The merger that, was approved unconditionally by the Tribunal in the 2014 Tsogo decision was the acquisition of sole control by HCi over Tsogo. HCI was granted approval to, and did in fact, acquire sole control of Tsogo following the 2014 merger approval, pursuant to its increased shareholding in Tsogo of 47.5 per cent. By virtue of that shareholding, HCI acquired sole control of Tsogo in terms of Section 12(2)(g) and Section 12(2)(c) of the Act. HCI currently exercises sole control of Tsogo. There is no further acquisition of establishment of control that is brought about by its acquisition of over 50 percent of the shares in Tsogo within the meaning of Section 12(2) (a) of the Act and this is a further implementation of an existing sole control structure which was approved by the Tribunal in 2014 and which permitted HCI to conduct the operations of Tsogo as it saw fit. Section12(2) therefore does not list different kinds of control, each of which is separately notifiable but illustrates different ways in which control might be acquired within the meaning of Section 12(1) of the Act. Once sole control has been approved and acquired in one of the ways contemplated in Section 12(2), it does not require separate approval if it is subsequently implemented in one of the other ways contemplated in Section 12(2). Merger approval is thus a "once off' affair.

The proposed transaction does not constitute a notifiable merger because the competition authorities have previously approved the acquisition of sole control of Tsogo in 2014 by HCI, and because HCI already exerts sole control of Tsogo pursuant to the 2014 merger approval. The effects of an acquisition of control are considered and determined, when the approval of the merger is sought and obtained which is done on a forward-looking assessment of the likelihood of competition harm and the public interest and cannot be revisited once it has been determined. Tribunal has the jurisdiction to grant declaratory relief.
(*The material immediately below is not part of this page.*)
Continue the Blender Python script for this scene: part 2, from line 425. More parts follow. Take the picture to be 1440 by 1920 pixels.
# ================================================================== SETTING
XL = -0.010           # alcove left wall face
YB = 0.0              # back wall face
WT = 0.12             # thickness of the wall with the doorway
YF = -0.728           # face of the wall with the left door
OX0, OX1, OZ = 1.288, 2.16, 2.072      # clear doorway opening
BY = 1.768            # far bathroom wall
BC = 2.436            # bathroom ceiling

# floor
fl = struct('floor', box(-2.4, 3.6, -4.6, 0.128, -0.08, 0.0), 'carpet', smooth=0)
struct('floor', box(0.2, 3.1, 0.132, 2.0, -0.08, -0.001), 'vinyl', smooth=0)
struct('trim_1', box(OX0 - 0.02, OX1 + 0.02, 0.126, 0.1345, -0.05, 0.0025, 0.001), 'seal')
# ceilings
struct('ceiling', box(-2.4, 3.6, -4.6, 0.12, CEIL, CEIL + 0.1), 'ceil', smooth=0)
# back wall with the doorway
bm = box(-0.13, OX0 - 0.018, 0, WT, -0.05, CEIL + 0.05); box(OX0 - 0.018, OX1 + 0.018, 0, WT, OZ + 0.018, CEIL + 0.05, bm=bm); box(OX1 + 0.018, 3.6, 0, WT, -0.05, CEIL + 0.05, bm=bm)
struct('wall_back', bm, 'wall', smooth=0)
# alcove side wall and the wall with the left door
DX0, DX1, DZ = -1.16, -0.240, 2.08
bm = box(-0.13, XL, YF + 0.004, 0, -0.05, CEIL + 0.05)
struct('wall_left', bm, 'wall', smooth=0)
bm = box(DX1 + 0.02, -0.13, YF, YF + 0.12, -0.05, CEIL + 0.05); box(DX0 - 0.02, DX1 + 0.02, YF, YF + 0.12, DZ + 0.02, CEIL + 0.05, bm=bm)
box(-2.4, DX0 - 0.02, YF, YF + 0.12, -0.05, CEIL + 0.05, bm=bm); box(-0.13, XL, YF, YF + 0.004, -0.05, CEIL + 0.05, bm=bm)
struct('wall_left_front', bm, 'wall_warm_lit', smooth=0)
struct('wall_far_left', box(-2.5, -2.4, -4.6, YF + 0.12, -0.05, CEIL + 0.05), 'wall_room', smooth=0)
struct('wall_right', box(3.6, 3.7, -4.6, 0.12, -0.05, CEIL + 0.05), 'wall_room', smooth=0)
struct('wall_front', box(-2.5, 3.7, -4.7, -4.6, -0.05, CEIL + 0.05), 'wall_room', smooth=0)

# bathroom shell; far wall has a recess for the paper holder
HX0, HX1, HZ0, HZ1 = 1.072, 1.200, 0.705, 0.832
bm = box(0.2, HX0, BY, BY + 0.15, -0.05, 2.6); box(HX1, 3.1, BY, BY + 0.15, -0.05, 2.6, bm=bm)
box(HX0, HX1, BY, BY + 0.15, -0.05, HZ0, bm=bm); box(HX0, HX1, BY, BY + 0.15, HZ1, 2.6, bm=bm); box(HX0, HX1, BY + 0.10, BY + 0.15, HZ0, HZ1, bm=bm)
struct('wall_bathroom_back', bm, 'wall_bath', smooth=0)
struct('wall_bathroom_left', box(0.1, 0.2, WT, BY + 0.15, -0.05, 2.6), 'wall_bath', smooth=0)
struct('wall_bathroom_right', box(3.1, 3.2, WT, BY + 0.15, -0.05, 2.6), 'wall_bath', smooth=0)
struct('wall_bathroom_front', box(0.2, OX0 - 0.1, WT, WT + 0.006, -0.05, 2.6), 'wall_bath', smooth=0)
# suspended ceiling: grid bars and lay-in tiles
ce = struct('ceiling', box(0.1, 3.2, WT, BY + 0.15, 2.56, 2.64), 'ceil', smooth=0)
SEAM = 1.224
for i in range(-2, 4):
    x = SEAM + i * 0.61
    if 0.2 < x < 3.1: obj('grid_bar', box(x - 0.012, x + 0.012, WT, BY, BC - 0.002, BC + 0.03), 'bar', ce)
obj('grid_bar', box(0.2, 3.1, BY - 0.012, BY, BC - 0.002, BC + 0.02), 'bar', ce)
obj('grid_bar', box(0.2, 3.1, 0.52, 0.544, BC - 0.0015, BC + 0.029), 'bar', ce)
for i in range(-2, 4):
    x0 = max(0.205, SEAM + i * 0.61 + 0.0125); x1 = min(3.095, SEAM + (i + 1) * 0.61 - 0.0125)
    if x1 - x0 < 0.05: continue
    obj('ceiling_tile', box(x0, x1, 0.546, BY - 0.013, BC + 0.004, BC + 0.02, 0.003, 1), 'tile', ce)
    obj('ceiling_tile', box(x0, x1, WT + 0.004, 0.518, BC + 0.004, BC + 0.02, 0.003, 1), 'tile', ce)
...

The requirements for the exercise of that jurisdiction are met and that the proposed transaction in present case does not amount to a notifiable merger under the Act.

Regarding issue of urgency, HCI and Tsogo have predicated urgency on the fact that, proposed transaction involves a series of inter-connected transactions between three listed companies with the purchase price to be discharged by a combination of cash and shares. The long stop date for regulatory approval on the agreement was originally 30 September 2017 and the parties are currently seeking to negotiate a brief extension of this date. They assert that, there is an urgent need for regulatory certainty regarding the notifiability of the proposed transaction prior to the expiry of the long-stop date. Consistent with the urgency of this matter, HCI and Tsogo have sought to achieve certainty regarding their legal obligations with all due expedition.

Appeal Court declared that, the proposed transaction in terms of which Hosken Consolidated Investments Limited will increase its shareholding in Tsogo to more than 50 per cent and will consolidate all of its gaming interests (other than its sports betting and lottery interests) under Tsogo Sun Holdings Limited, an entity over which it exerts sole control pursuant to a decision of the Tribunal in 2014, by transferring such gaming interests owned indirectly by one of its subsidiary companies, Niveus Investments Limited to Tsogo Sun Holdings Limited, does not require approval by the completion authorities in terms of the merger control provisions of the Competition Act 89 of 1998.